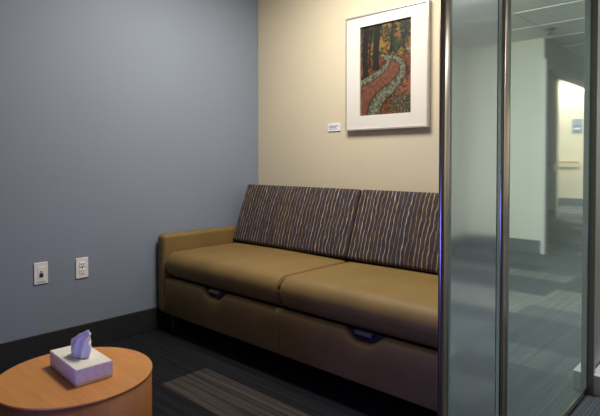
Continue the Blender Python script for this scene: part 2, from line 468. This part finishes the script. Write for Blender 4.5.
lean = math.atan2(.150, .40)
def back_f(q, W=1.0):
    u = q.x / (W / 2); v = q.z / .21
    if q.y < 0: q.y -= .012 * (1 - u ** 4) * (1 - v ** 4)
    return q
for ha, hb in HALVES:
    W = hb - ha; cx = (ha + hb) / 2
    mesh_obj('back_cushion', rbox(W - .003, .115, .405, .016, 5, 12, back_f), 'stripe', sofa,
             (cx, .568 + .049 + .035, .494 + .189), True, (-lean, 0, 0))
for lx in (xi0 + .03, xi1 - .03):
    for ly in (.035, .74):
        mesh_obj('leg', box(lx - .016, lx + .016, ly, ly + .03, 0, .126, bevel=.002), 'steel', sofa)

# ------------------------------------------------------------------ round drum table
TX, TY, TH, TR = -1.590, .682, .392, .229
t = thing('drum_table', (TX, TY, 0), 'round maple drum table in the left foreground', 'table')
bm = bmesh.new(); lathe(bm, [(0, TH - .006), (TR - .002, TH - .006), (TR, TH - .0045), (TR, TH - .0015), (TR - .0015, TH), (0, TH)])
o = mesh_obj('tabletop', bm, 'top', t)
bm = bmesh.new(); lathe(bm, [(0, .04), (TR - .003, .04), (TR - .002, .042), (TR - .002, TH - .006), (0, TH - .006)])
o = mesh_obj('drum_body', bm, 'side', t)
for p in o.data.polygons: p.use_smooth = len(p.vertices) == 4
bm = bmesh.new(); lathe(bm, [(0, 0), (TR - .03, 0), (TR - .03, .04), (0, .04)])
mesh_obj('plinth', bm, 'dark', t)

# ------------------------------------------------------------------ tissue box
bl, bd, bh = .220, .111, .050
t = thing('tissue_box', (-1.596, .700, TH), 'flat white tissue box on the round table with a tissue pulled up', 'tissue box', R(-3))
bm = bmesh.new(); add_box(bm, -bl/2, bl/2, -bd/2, bd/2, 0, bh)
bmesh.ops.bevel(bm, geom=bm.edges[:], offset=.0015, segments=2, affect='EDGES')
mesh_obj('carton', bm, 'card', t)
bm = bmesh.new(); n = 36
r0 = [bm.verts.new((.048 * math.cos(2*math.pi*i/n), .018 * math.sin(2*math.pi*i/n), bh + .0006)) for i in range(n)]
bm.faces.new(r0); mesh_obj('slot', bm, 'dark', t)
bm = bmesh.new(); rows, colsn = 26, 44; grid = []
for j in range(rows + 1):
    v = j / rows; ring = []
    hz = .088 * v
    rx = .042 * (1 - v) ** .8 + .005 * math.sin(math.pi * v) + .004
    ry = .016 * (1 - v) ** .6 + .012 * math.sin(math.pi * v) + .002
    for i in range(colsn):
        a = 2 * math.pi * i / colsn
        fold = 1 + .22 * math.sin(3 * a + 2.0 * v) * (.4 + v) + .12 * math.sin(7 * a - 4 * v)
        p = Vector((rx * fold * math.cos(a), ry * fold * math.sin(a), hz))
        p.x += noise.noise(p * 60) * .004 - .010 * v + .050 * max(0, v - .6) / .4
        p.y += noise.noise(p * 60 + Vector((3, 1, 2))) * .004 + .012 * v
        if v > .7: p.z -= .012 * ((v - .7) / .3) ** 1.5 * (.4 + .6 * math.sin(a + .7))
        p.z += bh - .004
        ring.append(bm.verts.new(p))
    grid.append(ring)
for a, b in zip(grid, grid[1:]):
    for i in range(colsn):
        jn = (i + 1) % colsn; bm.faces.new((a[i], a[jn], b[jn], b[i]))
bm.faces.new(grid[-1])
mesh_obj('tissue', bm, 'tissue', t, smooth=True)

# ------------------------------------------------------------------ wall plates on the blue wall
def plate(y, z, label, kind):
    t = thing('wall_plate', (WX, y, z), label, 'wall plate')
    mesh_obj('faceplate', box(0, .006, -.035, .035, -.057, .057, bevel=.0025), 'plastic', t)
    if kind == 'data':
        mesh_obj('insert', box(.004, .0075, -.0165, .0165, -.034, .034, bevel=.001), 'plastic', t)
        mesh_obj('jack', box(.006, .0088, -.009, .010, -.022, .000), 'navy', t)
        mesh_obj('icon', box(.006, .0085, -.004, .005, .004, .010), 'dark', t)
        mesh_obj('label_strip', box(.0055, .0066, -.024, .024, -.048, -.043), 'silver', t)
    else:
        for s in (-1, 1):
            f = mesh_obj('receptacle', box(.004, .0085, -.0165, .0165, s * .0195 - .0145, s * .0195 + .0145, bevel=.002), 'plastic', t)
            mesh_obj('slot', boxes((.008, .0089, -.008, -.0055, s * .0195 - .003, s * .0195 + .006), (.008, .0089, .0055, .008, s * .0195 - .003, s * .0195 + .006), (.008, .0089, -.002, .002, s * .0195 - .010, s * .0195 - .006)), 'dark', f)
        mesh_obj('screw', box(.005, .0072, -.003, .003, -.003, .003, bevel=.001), 'steel', t)
plate(1.040, .461, 'white data wall plate with a dark blue jack, left of the power outlet', 'data')
plate(1.258, .456, 'white duplex power outlet on the blue wall, nearer the sofa', 'power')

# ------------------------------------------------------------------ framed picture
fx0, fx1, fz0, fz1 = -2.002, -1.426, 1.240, 1.940
px0, px1, pz0, pz1 = -1.895, -1.538, 1.328, 1.868
fcx, fcz = (fx0 + fx1) / 2, (fz0 + fz1) / 2
pic = thing('framed_picture', (fcx, WY, fcz), 'white matted framed picture of an autumn path hanging over the sofa', 'picture')
hw, hh = (fx1 - fx0) / 2, (fz1 - fz0) / 2; mw = .009
mesh_obj('frame', boxes((-hw, hw, -.03, -.002, hh - mw, hh), (-hw, hw, -.03, -.002, -hh, -hh + mw), (-hw, -hw + mw, -.03, -.002, -hh + mw, hh - mw), (hw - mw, hw, -.03, -.002, -hh + mw, hh - mw)), 'silver', pic)
ax0, ax1, az0, az1 = px0 - fcx, px1 - fcx, pz0 - fcz, pz1 - fcz
ih, iw = hh - mw, hw - mw
mesh_obj('mat_board', boxes((-iw, iw, -.024, -.004, az1, ih), (-iw, iw, -.024, -.004, -ih, az0), (-iw, ax0, -.024, -.004, az0, az1), (ax1, iw, -.024, -.004, az0, az1)), 'mat', pic)
# the print: an autumn wood with a stone-walled path winding up through it
NXg, NYg = 120, 180
def fb(x, y, s, o=3, seed=0):
    v = 0; a = .5; f = s
    for _ in range(o): v += a * noise.noise(Vector((x * f, y * f, seed))); a *= .5; f *= 2.1
    return v
def bez(pts, n=60):
    out = []
    P = [Vector(p) for p in pts]
    for i in range(len(P) - 1):
        p0 = P[max(i-1, 0)]; p1 = P[i]; p2 = P[i+1]; p3 = P[min(i+2, len(P)-1)]
        for k in range(n // (len(P) - 1)):
            t = k / (n // (len(P) - 1))
            out.append(.5 * ((2*p1) + (-p0+p2)*t + (2*p0-5*p1+4*p2-p3)*t*t + (-p0+3*p1-3*p2+p3)*t**3))
    return out
# (x, y up 0..1.5, half width)
main_wall = bez([(.26, -.06, .125), (.30, .14, .115), (.42, .30, .10), (.60, .42, .085), (.76, .56, .07), (.83, .72, .055), (.76, .86, .045), (.58, .94, .032), (.42, .97, .02)])
left_wall = bez([(-.05, .52, .06), (.14, .60, .055), (.34, .68, .048), (.50, .78, .04), (.56, .88, .03), (.46, .95, .02)])
pathc = bez([(.02, .18, .26), (.22, .42, .2), (.45, .56, .15), (.64, .68, .11), (.68, .82, .08), (.55, .92, .05), (.44, .96, .03)])
def near(line, x, y):
    b = 9
    for p in line:
        d = math.hypot(p.x - x, p.y - y) / max(p.z, .005)
        if d < b: b = d
    return b
def art(u, v):
    x, y = u, v * 1.5
    n1 = fb(x, y, 9, 4, 1); n2 = fb(x, y, 18, 3, 4); n3 = fb(x, y, 4, 3, 9); n4 = fb(x, y, 34, 2, 6)
    dark = Vector((.022, .026, .018)); green = Vector((.055, .075, .03)); orange = Vector((.42, .14, .03)); gold = Vector((.45, .27, .06)); rust = Vector((.22, .07, .03))
    if y > .95:
        c = dark.lerp(green, max(0, min(1, .4 + n1 * 2)))
        k = max(0, min(1, (n3 * 1.6 + n2 * 1.5 + (.06 if x > .35 else -.14)) * 2.2)); c = c.lerp(orange if n1 > 0 else gold, k * .8)
    else:
        c = dark.lerp(rust, max(0, min(1, .55 + n1 * 1.6)))
        k = max(0, min(1, (n2 + .1 + n3 * .6) * 2.2)); c = c.lerp(orange, k * .6)
        if x > .6 and y < .62:
            k = max(0, min(1, .45 + n1 * 2 + n3)); c = c.lerp(Vector((.05, .06, .04)), k); c = c.lerp(Vector((.30, .33, .22)), max(0, min(1, n4 * 2.4)))
            if y > .30 and abs(x - .85) < .15 and n1 + n2 > .05: c = Vector((.40, .12, .05))
    # trunks
    for tx, tw, y0 in ((.11, .055, .62), (.33, .06, .74), (.20, .018, .8), (.62, .02, 1.0), (.86, .018, 1.05)):
        if y > y0 and abs(x - tx - .02 * math.sin(y * 5)) < tw * (1 + .5 * max(0, y0 + .12 - y) / .12): c = Vector((.020, .016, .014)) * (1.3 + n2)
    if near(pathc, x, y) < 1 : c = Vector((.16, .075, .055)).lerp(Vector((.34, .12, .05)), max(0, min(1, .4 + n2 * 2)))
    for ln in (left_wall, main_wall):
        d = near(ln, x, y)
        if d < 1:
            s = max(0, min(1, .5 + n2 * 1.4 + n4 * 1.3)); c = Vector((.06, .065, .05)).lerp(Vector((.34, .34, .21)), s) * (1.05 - .45 * d * d)
        elif d < 1.25: c = c * .4
    if x > .9 and 1.0 < y < 1.05 + n2 * .1: c = Vector((.30, .31, .31))
    return c
bm = bmesh.new(); cl = bm.loops.layers.float_color.new('paint')
vg = [[bm.verts.new((ax0 + (ax1 - ax0) * i / NXg, -.012, az0 + (az1 - az0) * j / NYg)) for i in range(NXg + 1)] for j in range(NYg + 1)]
for j in range(NYg):
    for i in range(NXg):
        f = bm.faces.new((vg[j][i], vg[j][i+1], vg[j+1][i+1], vg[j+1][i])); c = art((i + .5) / NXg, (j + .5) / NYg)
        for l in f.loops: l[cl] = (max(0, c.x * .58), max(0, c.y * .58), max(0, c.z * .58), 1)
k = NT('autumn_print'); at = k.new('ShaderNodeVertexColor', layer_name='paint'); k.base(at.outputs[0], .5, 0, .3); M['print'] = k.m
mesh_obj('print', bm, 'print', pic)

t = thing('picture_label', (-2.113, WY, 1.268), 'small white caption card on the cream wall, left of the picture', 'label')
mesh_obj('card', box(-.052, .052, -.006, 0, -.024, .024, bevel=.001), 'paper', t)
mesh_obj('caption_lines', boxes((-.042, .034, -.0064, -.0058, .007, .012), (-.042, .018, -.0064, -.0058, -.002, .002), (-.042, .026, -.0064, -.0058, -.011, -.008)), 'ink', t)

# ------------------------------------------------------------------ corridor things (mirrored in the glass)
def handrail(x0, x1, y, z, label):
    t = thing('handrail', ((x0 + x1) / 2, y, z), label, 'handrail'); L = (x1 - x0) / 2
    mesh_obj('wood_cap', box(-L, L, -.085, -.03, .03, .075, bevel=.012), 'oak', t)
    mesh_obj('bumper', box(-L, L, -.075, -.03, -.075, .03, bevel=.008), 'rail', t)
    for q in (-L * .7, L * .7): mesh_obj('bracket', box(q - .03, q + .03, -.032, 0, -.05, .05), 'rail', t)
handrail(-1.24 + 3.55, 4.6, FY, .985, 'long wood capped handrail on the bright far wall')
handrail(LX + .02, 4.0, 10.2, .95, 'short handrail on the nearer lobby wall, left of the bright far wall')
t = thing('wall_sign', (2.36, FY, 1.90), 'blue grey room sign on the bright far wall above the handrail', 'sign')
mesh_obj('panel', box(-.11, .11, -.015, 0, -.17, .17, bevel=.004), 'signblue', t)
mesh_obj('upper_field', box(-.095, .095, -.018, -.014, .02, .15), 'signpale', t)
mesh_obj('text_line', box(-.07, .07, -.018, -.014, -.08, -.04), 'paper', t)
def troffer(name, x, y, z, sx, sy, label):
    t = thing(name, (x, y, z), label, 'ceiling light')
    fr = mesh_obj('housing', boxes((-sx, sx, sy - .03, sy, -.02, 0), (-sx, sx, -sy, -sy + .03, -.02, 0), (-sx, -sx + .03, -sy + .03, sy - .03, -.02, 0), (sx - .03, sx, -sy + .03, sy - .03, -.02, 0)), 'trim', t)
    mesh_obj('diffuser', box(-sx + .03, sx - .03, -sy + .03, sy - .03, -.012, 0), 'frost', t)
troffer('ceiling_light', *ROOM_LIGHT, CEIL, .3, .5, 'ceiling light panel over the sofa room')
for (hx, hy, _), wd in zip(HALL_LIGHTS, ('behind the photographer', 'beside the glass doors')):
    troffer('ceiling_light', hx, hy, CEIL, .3, .6, 'corridor ceiling light ' + wd)
t = thing('sprinkler_head', (.53, 5.75, CEIL), 'small dark sprinkler head on the corridor ceiling', 'sprinkler')
bm = bmesh.new(); lathe(bm, [(0, 0), (.05, 0), (.05, -.012), (.02, -.02), (.012, -.05), (.03, -.055), (.03, -.06), (0, -.06)], 24); mesh_obj('body', bm, 'steel', t)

What the task asks — Extract, word for word, each line from the top of the data down to and including the line with "mesh_obj('leg', box(lx - .016, lx"; skip the pictures.

Solution to this task —
Continue the Blender Python script for this scene: part 2, from line 468. This part finishes the script. Write for Blender 4.5.
lean = math.atan2(.150, .40)
def back_f(q, W=1.0):
    u = q.x / (W / 2); v = q.z / .21
    if q.y < 0: q.y -= .012 * (1 - u ** 4) * (1 - v ** 4)
    return q
for ha, hb in HALVES:
    W = hb - ha; cx = (ha + hb) / 2
    mesh_obj('back_cushion', rbox(W - .003, .115, .405, .016, 5, 12, back_f), 'stripe', sofa,
             (cx, .568 + .049 + .035, .494 + .189), True, (-lean, 0, 0))
for lx in (xi0 + .03, xi1 - .03):
    for ly in (.035, .74):
        mesh_obj('leg', box(lx - .016, lx + .016, ly, ly + .03, 0, .126, bevel=.002), 'steel', sofa)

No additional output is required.